Olivia’s return to Cape Sanctuary makes her re-examine her life, her relationships, and the job that keeps her well-paid but prevents her from fulfilling her dreams.

And Caitlin’s compulsive reading of both her mother’s and her aunt’s teenage diaries brings all of the secrets that have been hidden out into the open, surprising everyone with just how much they’ve all been hiding in the vain attempt to keep each other “safe”.

The kind of safety they are all trying to maintain is an illusion, but love, on the other hand, is very, very real. If you let it in.

Escape Rating B+: The Sea Glass Cottage isn’t really a romance, in spite of the number of romances that take place within its pages. And not that two of its heroines don’t find their HEA by the time the story ends.

But the heart of this story is the relationship between three generations of Harper women, grandmother Juliet, daughter Olivia, and granddaughter Caitlin. And even 15-year-old Caitlin’s HEA is hinted at being somewhere in her future, just not yet.

But it’s the way that the relationships among the three women are changed by Juliet’s accident and Olivia’s return to Sanctuary Cove that create the beating heart of this story. And at the center of their story – and their estrangements – are a series of lies and half-truths that have kept them apart and in some ways kept them broken for most of Caitlin’s life.

What reshapes their story and their lives is the unraveling of the truth about the events that took Steve Harper’s life all those years ago. Juliet’s husband Steve was the chief of the volunteer fire department, and he died in a fire that he should never have entered, alone and unequipped, because he believed his daughter’s best friend was inside the burning house.

And that’s a burden that Cooper Vance, the best friend in question, has been shouldering alone for all these years. He feels like he’s the reason his friend and mentor died, and indirectly the reason that the Harper family fell to shreds – as well as the reason that Natalie fell into addiction until it killed her.

Caitlin’s discovery of her mother’s and her aunt’s diaries has opened all of the old wounds, but Caitlin, like Cooper, like Juliet and like Olivia, tries to bear the weight of those secrets alone. Until they all come spilling out, all the ugly truths are finally revealed, and healing can finally begin.

At the beginning of the story, Caitlin is, quite honestly, a bitch all the way around. She’s 15 and trying to hold a terrible secret. She lashes out at pretty much everyone around her, and her parts are difficult to read for quite a while into the story. She does get less abrasive as the story goes on and the reveals start coming, but it takes a while.

She’s holding her aunt Olivia responsible for crap she said when she was hurting, oddly enough around the age that Caitlin is now. But Caitlin isn’t able to make the leap from her own hurt feelings to the idea that an adult in her life, one that she loved and respected, was once a whiny teenage girl – just like her.

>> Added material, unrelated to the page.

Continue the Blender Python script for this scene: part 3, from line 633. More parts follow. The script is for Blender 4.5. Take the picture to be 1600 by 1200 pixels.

The romances are of the extremely slow burn variety. A burn that catches its fire off-screen, but the slow progression of the romances feels right for the way that the story works. I found it particularly poignant that one of those romances featured 50something Olivia, and was with her younger friend and neighbor at that! Her hesitance and the reasons for it felt very real.

Although the first half of the book was a bit slow-going, it has a lot of heavy lifting to do, setting up the relationships, the crises, the family background and all the secrets. Once this one gets going, it reads really fast as the hits come thick and fast and all of the burning issues get resolved. So when you start this one, have a little patience and hang on for a lovely read!